Business Community Development

Laureen Adam: embodiment of Trailblazer Zimbabwean businesswomen

Laureen Adam

“Zimbabwe has security, safety, capacity to be the shining star of Africa due to its natural resources riches and its educated people forging for a better life, and our nativity that has helped us preserve our values and infrastructure despite many challenges we endured,” Ms. Laureen Adam a Zimbabwean business leader and philanthropist has said addressing Women in Africa (WIA).

 

The WIA Initiative whose second conference has been convened in Marrakech, Morocco from 27 to 28 September 2018 is the first international platform dedicated to the economic development and support of leading and high potential African Women.

Noting her dedication to Zimbabwe despite the hardship for business to flourish due to a protracted economic decline and high level of liquidity crunch, Ms. Adam said, “as a Zimbabwean woman, I am equipped mentally to understand that there is no social, economic or cultural boundaries that can deter my goals and that Zimbabwe and the world at large are my oyster.”

 

Underlining that the current Government’s mantra of “Zimbabwe is open for business” as a good omen to turn around the economy and achieve social progress, Ms. Adams said, “I am very much excited about the positive pronouncements made by our new government and looking forward to all female entrepreneurs to work even harder than before as we are the frontrunners to invest and reinvest in our own country to lead the way in changing our misfortune of the past decades.” “we [Zimbabweans] must write our own narrative and we must continue to believe in the hopeful future of our country and invest in her emotionally, financially and physically,” added Ms. Adam.

 

Noting that Zimbabwean businesswomen and men have already gone through so much trauma and stayed in their country, Ms. Adam said, “it is not because we couldn’t leave like others, but because we are warriors with the burning belief that our country will rise from the ashes with our sweat and ingenuity as the proverbial rising phoenix.”

 

“I have learnt early in my life that to succeed in life there is no shortcut than hard-work and to do things that I thought I couldn’t do. I am always prepared to go the extra-mile. After all, believing in myself was not the luxury I had, but the only option and reliable tool to making my life and my business a viable and enjoyable undertaking” said Ms. Adam. She noted, “My life is intertwined with my home country Zimbabwe and my beloved continent Africa. My success and belief in myself comes from my belief in the resources and generosity of Africa.”

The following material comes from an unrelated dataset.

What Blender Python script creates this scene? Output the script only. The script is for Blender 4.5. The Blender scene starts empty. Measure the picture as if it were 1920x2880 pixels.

The conversation about Africa is shifting from human made and natural crisis and subsequent dependency on foreign aid to tremendous opportunities and creativity. “Let alone business-like mine that I created and fostered from scratch in Africa, many foreign companies are paying close attention to the continent as an investment destination,” said Ms. Adam.

 

Ms. Adam called that Zimbabwe and Africa must tap into the fast-growing youth population of which more than 50% are women and girls, the huge diaspora community and the increasing urbanisation which according to some estimation is expected to drive over 50% of Africans to cities in the next 20 to 30 years should be an asset not a liability of unemployment and social welfare case.

 

She noted that there was need for a free trade between and within the African economic blocs to make huge difference in Africa’s share of global trade – which currently stands at 3%. “This can only happen if we could increase in local beneficiation in the commodities sector to drive growth by processing local commodities (such as minerals, coffee, cotton) in country rather than exporting them in raw form,” said Ms. Adam.

Noting that the largest economic forces in Africa are small to medium enterprises like her business, which gives Africans and business women to work to meet emerging new demands, Ms. Adam said, “Mobile telephony is the area where Africa has pushed beyond the boundaries in the developed world, and Africa business should compete to pushing for further innovation.”

 

Stating that there are too few places where entrepreneurs and businesses with ideas and an appetite for risk can bring value and find long-term growth, Ms. Adam said, “our Africa is one of the unexplored place with massive scope for economic and business undertaking. It is time for Africa. It is time for women. And that is why I strongly believe the next frontier of hope for human innovation and business hub will be Africa.”

 

According to the Women in Africa platform women produce 62 per cent of economic goods, but only 8.5 per cent are salaried, and 27 per cent of women in Africa create a business, which is the highest rate on a global scale. According to Ronald Berger’s 2016 study new deal, new Game for women in Africa, when women hold executive positions 34 per cent higher performance is achieved.

 

Laureen Adam, one of the 19 current Ambassadors of Women In Africa is the founder and CEO of Trios Health Center and Amara’s Health Spa in Zimbabwe. She has achieved international accolades while operating on the hardest business environment in Zimbabwe with no national currency for decades and having to anticipate extreme changes in the economy.